STATED PROBLEM -
Without the pictures, output the lines of the material from the very first through the one that holds "mb.build('footing_stone', M['slab'], TW)".

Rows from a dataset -
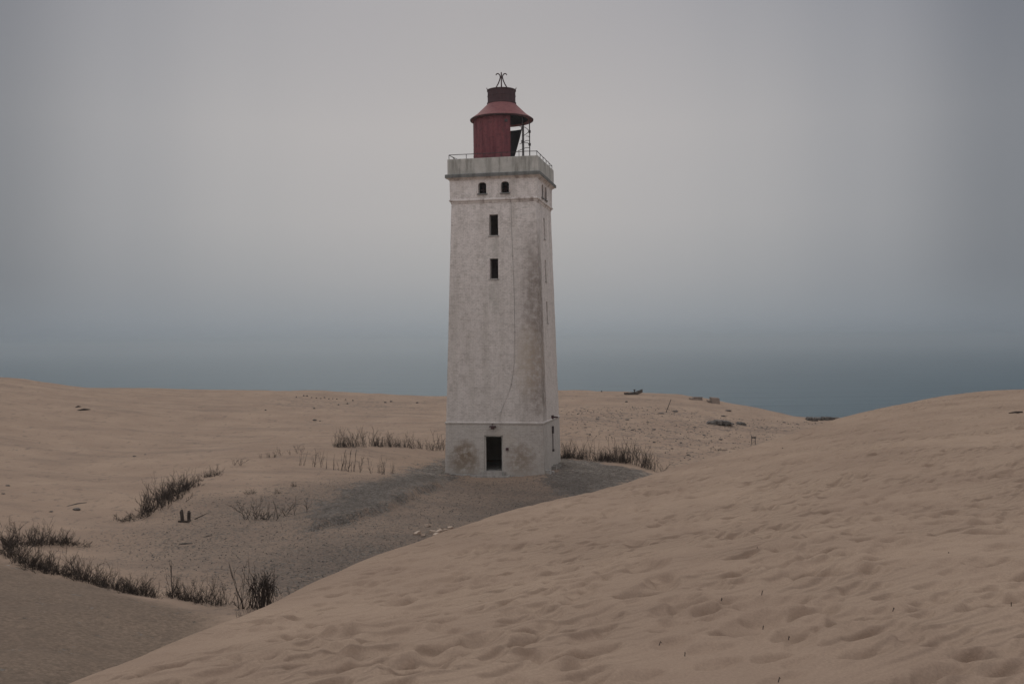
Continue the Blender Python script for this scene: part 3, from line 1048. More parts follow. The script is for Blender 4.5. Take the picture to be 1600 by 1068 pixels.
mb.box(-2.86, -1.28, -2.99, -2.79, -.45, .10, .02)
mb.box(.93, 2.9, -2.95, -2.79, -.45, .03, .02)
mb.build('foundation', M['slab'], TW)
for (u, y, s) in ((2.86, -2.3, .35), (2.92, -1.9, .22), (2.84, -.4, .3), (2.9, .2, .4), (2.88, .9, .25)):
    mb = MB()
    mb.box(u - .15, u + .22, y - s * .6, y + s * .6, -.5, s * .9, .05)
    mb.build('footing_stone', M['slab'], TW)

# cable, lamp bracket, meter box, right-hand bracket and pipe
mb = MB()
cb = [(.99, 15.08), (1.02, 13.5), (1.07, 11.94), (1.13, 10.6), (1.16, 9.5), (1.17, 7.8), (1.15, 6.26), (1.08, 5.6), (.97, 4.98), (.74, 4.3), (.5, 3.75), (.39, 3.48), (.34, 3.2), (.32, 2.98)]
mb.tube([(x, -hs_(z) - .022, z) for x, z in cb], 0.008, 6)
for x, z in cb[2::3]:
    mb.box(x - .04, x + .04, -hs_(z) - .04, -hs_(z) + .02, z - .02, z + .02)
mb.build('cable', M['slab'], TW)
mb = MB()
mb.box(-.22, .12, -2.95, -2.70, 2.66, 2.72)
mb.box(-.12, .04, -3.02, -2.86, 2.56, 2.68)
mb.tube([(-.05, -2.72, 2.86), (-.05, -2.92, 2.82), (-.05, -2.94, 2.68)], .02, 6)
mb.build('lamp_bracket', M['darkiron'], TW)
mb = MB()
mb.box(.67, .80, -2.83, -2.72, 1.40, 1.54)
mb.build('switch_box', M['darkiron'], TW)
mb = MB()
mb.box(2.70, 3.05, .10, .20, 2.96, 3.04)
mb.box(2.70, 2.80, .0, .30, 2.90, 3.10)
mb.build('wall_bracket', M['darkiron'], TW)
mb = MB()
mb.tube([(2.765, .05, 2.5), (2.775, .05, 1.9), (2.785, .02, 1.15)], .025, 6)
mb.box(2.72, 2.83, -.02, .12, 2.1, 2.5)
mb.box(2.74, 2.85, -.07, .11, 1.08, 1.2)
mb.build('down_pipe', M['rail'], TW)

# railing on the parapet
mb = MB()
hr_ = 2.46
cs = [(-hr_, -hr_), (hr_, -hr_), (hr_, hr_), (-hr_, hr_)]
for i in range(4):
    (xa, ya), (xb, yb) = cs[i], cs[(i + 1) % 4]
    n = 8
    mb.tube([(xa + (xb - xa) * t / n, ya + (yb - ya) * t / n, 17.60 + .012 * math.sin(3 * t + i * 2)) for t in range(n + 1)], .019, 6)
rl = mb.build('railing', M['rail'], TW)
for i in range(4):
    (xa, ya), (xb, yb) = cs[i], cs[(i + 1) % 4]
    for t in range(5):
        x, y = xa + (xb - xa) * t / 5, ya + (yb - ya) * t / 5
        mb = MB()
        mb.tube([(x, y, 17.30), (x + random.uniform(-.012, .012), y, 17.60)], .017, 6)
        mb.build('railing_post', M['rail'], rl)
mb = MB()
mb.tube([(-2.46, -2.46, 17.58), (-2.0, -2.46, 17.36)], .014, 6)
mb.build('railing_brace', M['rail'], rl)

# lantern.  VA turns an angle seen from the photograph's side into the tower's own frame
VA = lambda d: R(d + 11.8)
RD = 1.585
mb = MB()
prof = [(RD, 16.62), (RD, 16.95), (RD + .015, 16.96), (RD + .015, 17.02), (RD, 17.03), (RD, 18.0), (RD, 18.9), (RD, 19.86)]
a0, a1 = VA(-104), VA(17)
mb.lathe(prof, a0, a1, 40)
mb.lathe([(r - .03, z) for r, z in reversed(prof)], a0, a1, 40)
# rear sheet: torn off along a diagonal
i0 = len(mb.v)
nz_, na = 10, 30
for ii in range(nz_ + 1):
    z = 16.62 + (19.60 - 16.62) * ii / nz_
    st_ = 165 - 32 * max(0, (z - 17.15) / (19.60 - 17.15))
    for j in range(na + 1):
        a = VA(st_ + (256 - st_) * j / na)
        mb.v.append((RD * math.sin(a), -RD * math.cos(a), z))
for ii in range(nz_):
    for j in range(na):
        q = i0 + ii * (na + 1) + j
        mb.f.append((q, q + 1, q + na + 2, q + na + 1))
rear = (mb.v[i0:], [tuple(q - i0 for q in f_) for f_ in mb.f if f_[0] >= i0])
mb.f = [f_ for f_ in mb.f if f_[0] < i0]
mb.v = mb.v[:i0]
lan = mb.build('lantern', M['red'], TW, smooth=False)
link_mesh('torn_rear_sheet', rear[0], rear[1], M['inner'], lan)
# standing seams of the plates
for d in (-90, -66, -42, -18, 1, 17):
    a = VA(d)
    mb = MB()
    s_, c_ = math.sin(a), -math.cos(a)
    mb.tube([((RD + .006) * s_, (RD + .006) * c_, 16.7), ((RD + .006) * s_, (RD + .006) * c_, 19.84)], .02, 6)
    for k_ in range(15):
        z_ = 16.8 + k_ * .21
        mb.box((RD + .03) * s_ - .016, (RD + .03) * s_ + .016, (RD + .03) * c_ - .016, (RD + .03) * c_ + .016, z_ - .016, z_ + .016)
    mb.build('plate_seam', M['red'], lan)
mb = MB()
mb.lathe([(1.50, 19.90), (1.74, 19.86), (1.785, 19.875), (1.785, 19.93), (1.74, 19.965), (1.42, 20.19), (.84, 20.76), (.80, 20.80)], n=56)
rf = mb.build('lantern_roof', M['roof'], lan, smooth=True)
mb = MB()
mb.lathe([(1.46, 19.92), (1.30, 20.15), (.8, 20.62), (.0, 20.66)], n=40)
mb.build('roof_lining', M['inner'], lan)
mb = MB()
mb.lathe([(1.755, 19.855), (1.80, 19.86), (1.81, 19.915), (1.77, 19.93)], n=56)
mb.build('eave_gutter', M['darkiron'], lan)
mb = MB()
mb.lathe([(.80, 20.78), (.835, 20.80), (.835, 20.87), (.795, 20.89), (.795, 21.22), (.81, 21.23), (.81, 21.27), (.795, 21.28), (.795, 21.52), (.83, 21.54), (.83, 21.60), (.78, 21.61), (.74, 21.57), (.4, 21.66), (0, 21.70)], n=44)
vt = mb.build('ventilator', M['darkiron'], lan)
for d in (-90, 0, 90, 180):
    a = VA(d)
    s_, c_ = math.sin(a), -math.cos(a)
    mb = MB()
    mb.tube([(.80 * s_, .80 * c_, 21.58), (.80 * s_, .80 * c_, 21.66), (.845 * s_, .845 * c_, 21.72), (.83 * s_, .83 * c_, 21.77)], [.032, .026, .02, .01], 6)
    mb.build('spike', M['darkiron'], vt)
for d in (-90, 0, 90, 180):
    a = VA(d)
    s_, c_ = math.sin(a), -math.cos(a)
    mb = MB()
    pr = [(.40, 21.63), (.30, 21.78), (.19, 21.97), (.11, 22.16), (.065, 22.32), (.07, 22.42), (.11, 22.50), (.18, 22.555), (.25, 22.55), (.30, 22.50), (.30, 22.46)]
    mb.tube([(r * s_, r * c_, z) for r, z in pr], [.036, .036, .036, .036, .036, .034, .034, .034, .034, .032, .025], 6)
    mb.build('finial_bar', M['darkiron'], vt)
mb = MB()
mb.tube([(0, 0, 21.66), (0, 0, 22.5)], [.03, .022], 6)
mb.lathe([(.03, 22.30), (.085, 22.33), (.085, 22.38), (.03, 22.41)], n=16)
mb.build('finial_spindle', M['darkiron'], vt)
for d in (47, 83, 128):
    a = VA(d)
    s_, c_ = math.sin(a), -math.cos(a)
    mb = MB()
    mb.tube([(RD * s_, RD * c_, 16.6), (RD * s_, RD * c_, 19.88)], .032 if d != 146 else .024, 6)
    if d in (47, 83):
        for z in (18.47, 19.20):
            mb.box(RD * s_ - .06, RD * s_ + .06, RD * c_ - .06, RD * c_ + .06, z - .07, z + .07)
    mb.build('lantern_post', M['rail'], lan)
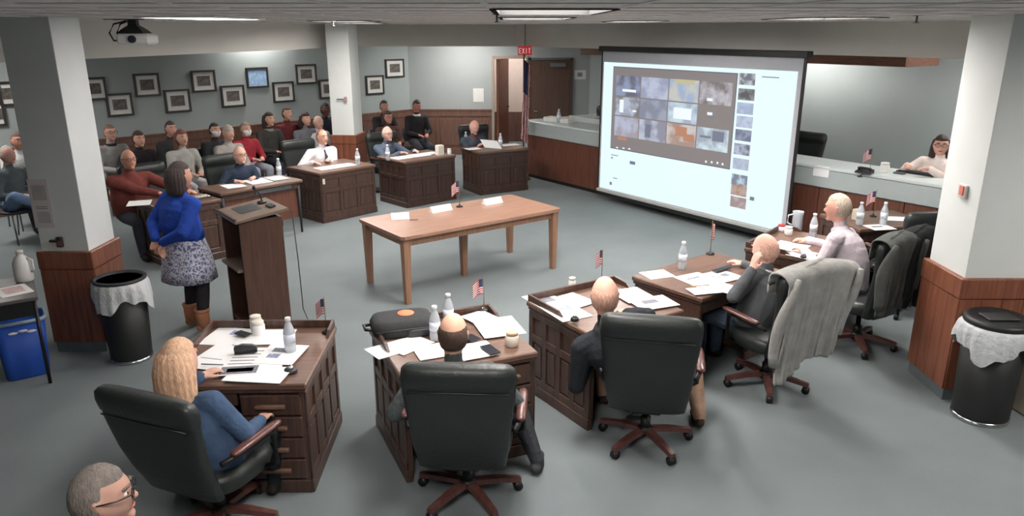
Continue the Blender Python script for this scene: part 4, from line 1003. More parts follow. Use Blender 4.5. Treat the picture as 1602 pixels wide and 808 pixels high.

ANSWER TO THIS PROBLEM -
Continue the Blender Python script for this scene: part 3, from line 1048. More parts follow. The script is for Blender 4.5. Take the picture to be 1600 by 1068 pixels.
mb.box(-2.86, -1.28, -2.99, -2.79, -.45, .10, .02)
mb.box(.93, 2.9, -2.95, -2.79, -.45, .03, .02)
mb.build('foundation', M['slab'], TW)
for (u, y, s) in ((2.86, -2.3, .35), (2.92, -1.9, .22), (2.84, -.4, .3), (2.9, .2, .4), (2.88, .9, .25)):
    mb = MB()
    mb.box(u - .15, u + .22, y - s * .6, y + s * .6, -.5, s * .9, .05)
    mb.build('footing_stone', M['slab'], TW)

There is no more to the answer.